Editions Mego – 10th October 2025
Christopher Nosnibor
This is a monster. A monster that’s been roaring and raging for twenty-three years now. The appropriately-titled noise classic, Sheer Hellish Miasmah, was first released in 2002. It remains a pinnacle of abrasive noise after all this time. To say that Kevin Drumm has released a lot of albums would be an understatement: as is the case with many experimental / noise artists, the likes of Merzbow, and myriad lesser known underground noise acts he’s cranked out multiple albums per year, and the question of quality versus quantity becomes an obvious point of debate, or even potential friction. But when it comes to Sheer Hellish Miasmah, there’s no real debate: the consensus is that it’s a classic in its field.

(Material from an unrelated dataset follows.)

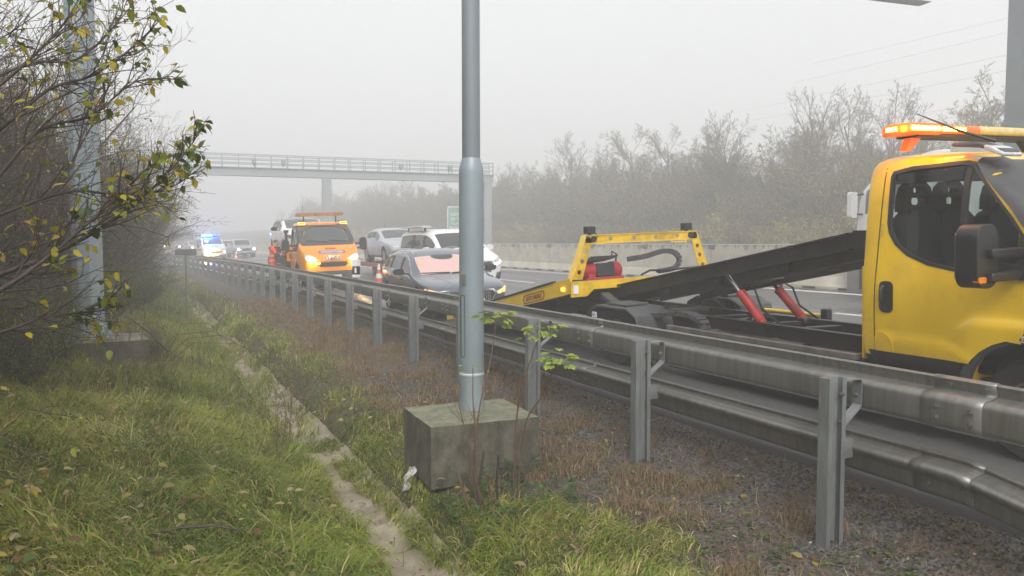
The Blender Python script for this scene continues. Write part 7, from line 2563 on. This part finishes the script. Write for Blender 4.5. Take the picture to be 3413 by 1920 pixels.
# ------------------------------------------------------------------ air, sky, sun, camera
def haze():
    mb = MB(); mb.box((60, 120, 12.6), (420, 300, 30.8))
    m = bpy.data.materials.new('haze'); m.use_nodes = True
    nt = m.node_tree; nt.nodes.clear()
    out = nt.nodes.new('ShaderNodeOutputMaterial'); pv = nt.nodes.new('ShaderNodeVolumePrincipled')
    pv.inputs['Color'].default_value = (.97, .975, .98, 1)
    pv.inputs['Density'].default_value = HAZE_D
    pv.inputs['Density Attribute'].default_value = ''
    pv.inputs['Anisotropy'].default_value = .2
    nt.links.new(pv.outputs[0], out.inputs['Volume'])
    m.cycles.homogeneous_volume = True
    o = part('haze', mb, m, None, 0)
    tag(o, kind='stuff')
HAZE_D = .0106
haze()

SUN_EL, SUN_AZ = rad(42), rad(200)
w = bpy.data.worlds.new('World'); scene.world = w; w.use_nodes = True
nt = w.node_tree
bg = nt.nodes['Background']
sky = nt.nodes.new('ShaderNodeTexSky'); sky.sky_type = 'NISHITA'; sky.sun_disc = False
sky.sun_elevation = SUN_EL; sky.sun_rotation = SUN_AZ; sky.air_density = 1.0; sky.dust_density = 6.0; sky.ozone_density = 1.0
hs = nt.nodes.new('ShaderNodeHueSaturation'); hs.inputs['Saturation'].default_value = .10; hs.inputs['Value'].default_value = 1.0
mixn = nt.nodes.new('ShaderNodeMix'); mixn.data_type = 'RGBA'; mixn.inputs[0].default_value = .6; mixn.inputs[7].default_value = (8.2, 8.3, 8.4, 1)
nt.links.new(sky.outputs[0], hs.inputs['Color']); nt.links.new(hs.outputs[0], mixn.inputs[6]); nt.links.new(mixn.outputs[2], bg.inputs['Color'])
bg.inputs['Strength'].default_value = .090
sl = bpy.data.lights.new('sun', 'SUN'); sl.energy = 1.5; sl.angle = rad(25); sl.color = (1, .97, .93)
so = bpy.data.objects.new('sun', sl); link(so)
so.rotation_euler = (rad(90) - SUN_EL, 0, math.pi - SUN_AZ)

cam = bpy.data.cameras.new('camera'); co = bpy.data.objects.new('camera', cam); link(co)
co.location = (0, 0, 1.62); co.rotation_euler = (rad(90 - 3.4), 0, rad(-26.2))
cam.sensor_width = 36; cam.lens = 36 * 1910 / 2576; cam.clip_start = .05; cam.clip_end = 2000
scene.camera = co
scene.view_settings.view_transform = 'Standard'; scene.view_settings.look = 'None'
scene.view_settings.exposure = .84; scene.view_settings.gamma = 1.0
cy = scene.cycles
cy.use_denoising = True
cy.max_bounces = 8; cy.diffuse_bounces = 3; cy.glossy_bounces = 3; cy.transmission_bounces = 4; cy.transparent_max_bounces = 12; cy.volume_bounces = 3
cy.sample_clamp_indirect = 4.0; cy.sample_clamp_direct = 0
cy.caustics_reflective = False; cy.caustics_refractive = False
cy.use_adaptive_sampling = True; cy.adaptive_threshold = .02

I step back for a moment to present the summary offered in the press release: The history of Drumm’s Sheer Hellish Miasma is one of resilience to the twists of underground trends that have come and gone since its initial release. Using guitar, tape manipulation, microphones, pedals, analog synthesizers, and subtle computer processing, Sheer Hellish Miasma is an overwhelming experience: a sonic onslaught of storming feedback, fractured textures and an unrelenting energy. At once brutal and meticulously composed, the album offers a singular vision at the outermost edges of sound art.
And here it is, reissued on four sides of vinyl. I assume it’s nice and black and heavy and shiny, because I’m working from an MP3 download, as is the way these days. Does vinyl sound better? It depends on your kit. And your ears.
A lot of extreme noise albums are mercifully brief, presenting a short, sharp shock. Not so Sheer Hellish Miasma, which presents a sustained and truly brutal assault, with five tracks stretching out for well over an hour, some sixty-six torturous minutes. The track sequencing has been altered, with the two longest tracks first, and ‘The Inferno’ is split over sides B and C.
The first, ‘Hitting the Pavement’ is a twenty-minute blast of oscillating, pan-heavy drone and distortion. As grating sinewy nose and distortion riven with feedback hard enough to annihilate even the toughest eardrum, the discomfort levels are high. Sunn O))) may be hailed as pioneers of heavy drone, but Drumm’s activity is contemporaneous, taking electronica to the same extremes and over the same epic durations. The first couple of minutes of ‘The Inferno’ are gnarly, overloading crackle and pop, stutter and static that give you cause to wonder if your speakers are fucked or there’s something wrong with either the recording or your equipment (something I genuinely experienced when I first heard Whitehouse – having downloaded a couple of tracks via Napster back in the day, I deleted the files and searched elsewhere as I assumed the files were corrupted). But no, it’s supposed to sound this fucked-up, and it burrows into your skull in the most intense and uncomfortable way. Over the course of twenty-four minutes, he gives the listener’s ears a proper kicking, and more, seemingly conjuring new frequencies and discovering infinite new angles from which to deliver a truly brutal sonic assault.
At times, it’s like having a road drill applied directly to the head. Full-on doesn’t even come close. It’s not just the frequencies, either: it’s the jagged, abrasive textures that graze hard enough to draw blood. And there is absolutely no respite. Glitching laser bleeps shoot across grinding earthworks. It’s the sound of total annihilation. The album’s title provides the perfect summary of its content: it is absolutely, mercilessly, hellish.
If ‘Cloudy’ offers a momentary pause to breathe and feel the tinnitus, the sawing oscillations of ‘Impotent Hummer’ hit with all the more impact, a persistent buzz that grates away at every sense. The effect is cumulative, and the reaction is physical. The track’s thirteen minutes is a test of endurance. ‘Turning Point’, which now closes the album, leaves the listener with an obliterative thrum, which, while comparatively mild in terms of its attack, is insistent, and again feels like a considered, targeted sensory assault.
Sheer Hellish Miasma is a hard listen – but it’s not hard to understand how it’s come to be considered an outstanding noise album. It’s not for the feint of heart.